Arellano never leaves church grounds, but 9-year-old Saul, who was born here and is a citizen, goes to school and other activities, says church pastor Walter Coleman.
“We fear God more than we fear Homeland Security,” Coleman says.
A Haitian's story
The sanctuary movement isn't only for illegal immigrants. Jean Montrevil, 38, came here from Haiti in 1986 and is a legal resident.
But a 1989 drug conviction, which sent him to prison for 11 years, qualified Montrevil for deportation and landed him in detention for six months in 2005. He reports monthly to immigration officials. The Brooklyn resident is married to a U.S. citizen. The couple have four children.
Two Manhattan churches have written letters on Montrevil's behalf and send members with him to immigration hearings. If his legal options fail, he says, he could leave his family or take them to Haiti, which he fears is unsafe because of poverty and political instability.
He's unlikely to choose either, he says. “The entire family probably will go into sanctuary,” he says. “We really want to stay together as a family to face the consequences.”
Behind church doors
Across the country, 4-month-old Pablito naps at St. Luke's to the sound of Latina music star Marta Snchez. The room that the church hastily converted from an office is filled with furniture donated by parishioners, including a bed, a refrigerator and a kitchen table.

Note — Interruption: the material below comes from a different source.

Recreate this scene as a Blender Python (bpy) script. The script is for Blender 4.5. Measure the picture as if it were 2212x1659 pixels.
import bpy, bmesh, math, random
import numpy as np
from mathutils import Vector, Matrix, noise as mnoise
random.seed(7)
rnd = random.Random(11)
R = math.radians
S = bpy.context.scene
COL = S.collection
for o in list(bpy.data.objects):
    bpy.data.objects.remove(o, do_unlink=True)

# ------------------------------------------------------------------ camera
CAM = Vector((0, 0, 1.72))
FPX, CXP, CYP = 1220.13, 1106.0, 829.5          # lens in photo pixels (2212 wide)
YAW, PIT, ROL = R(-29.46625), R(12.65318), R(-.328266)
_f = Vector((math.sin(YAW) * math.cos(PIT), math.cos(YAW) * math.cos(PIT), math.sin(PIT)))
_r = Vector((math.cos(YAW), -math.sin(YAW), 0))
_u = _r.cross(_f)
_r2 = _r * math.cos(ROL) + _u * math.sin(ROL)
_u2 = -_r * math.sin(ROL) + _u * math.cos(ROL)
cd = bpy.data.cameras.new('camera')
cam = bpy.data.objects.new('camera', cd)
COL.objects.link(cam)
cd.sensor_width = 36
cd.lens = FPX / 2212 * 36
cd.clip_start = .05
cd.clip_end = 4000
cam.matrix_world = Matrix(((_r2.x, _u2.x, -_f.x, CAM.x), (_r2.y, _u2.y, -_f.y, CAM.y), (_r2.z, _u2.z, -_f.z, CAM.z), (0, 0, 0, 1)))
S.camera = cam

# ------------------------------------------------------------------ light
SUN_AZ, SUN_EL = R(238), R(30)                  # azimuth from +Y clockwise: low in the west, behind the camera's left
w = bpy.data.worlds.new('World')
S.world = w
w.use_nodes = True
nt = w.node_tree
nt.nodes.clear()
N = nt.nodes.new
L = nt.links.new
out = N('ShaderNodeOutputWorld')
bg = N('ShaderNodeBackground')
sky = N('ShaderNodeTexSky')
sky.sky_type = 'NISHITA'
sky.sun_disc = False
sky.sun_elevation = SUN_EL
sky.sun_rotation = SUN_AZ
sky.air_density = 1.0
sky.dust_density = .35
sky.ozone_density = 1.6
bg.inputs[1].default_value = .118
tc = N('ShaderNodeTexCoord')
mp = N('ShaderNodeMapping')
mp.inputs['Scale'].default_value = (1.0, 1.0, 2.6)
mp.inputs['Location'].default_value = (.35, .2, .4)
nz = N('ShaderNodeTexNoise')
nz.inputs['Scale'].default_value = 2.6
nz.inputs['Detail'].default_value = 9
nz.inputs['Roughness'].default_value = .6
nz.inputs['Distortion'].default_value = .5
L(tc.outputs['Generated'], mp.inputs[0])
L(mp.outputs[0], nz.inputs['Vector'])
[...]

Pablito is still nursing, so Liliana keeps him with her. She left 4-year-old Susi and 7-year-old Gerardo Jr. at home in Oxnard with her husband. They and their father, who are U.S. citizens, visit on weekends.
Her deportation order stems from 1998, when she was caught trying to get into the USA with a fake U.S. birth certificate. She says she didn't realize that would thwart her chances of becoming a legal resident. She later hired a smuggler to sneak her into Arizona.
When immigration agents ordered her to report for deportation in May, she says she couldn't do it.
“I understand it was a serious responsibility to appear, but my obligation to my kids was bigger,” she says in Spanish. “I will stay in sanctuary as long as it's necessary.”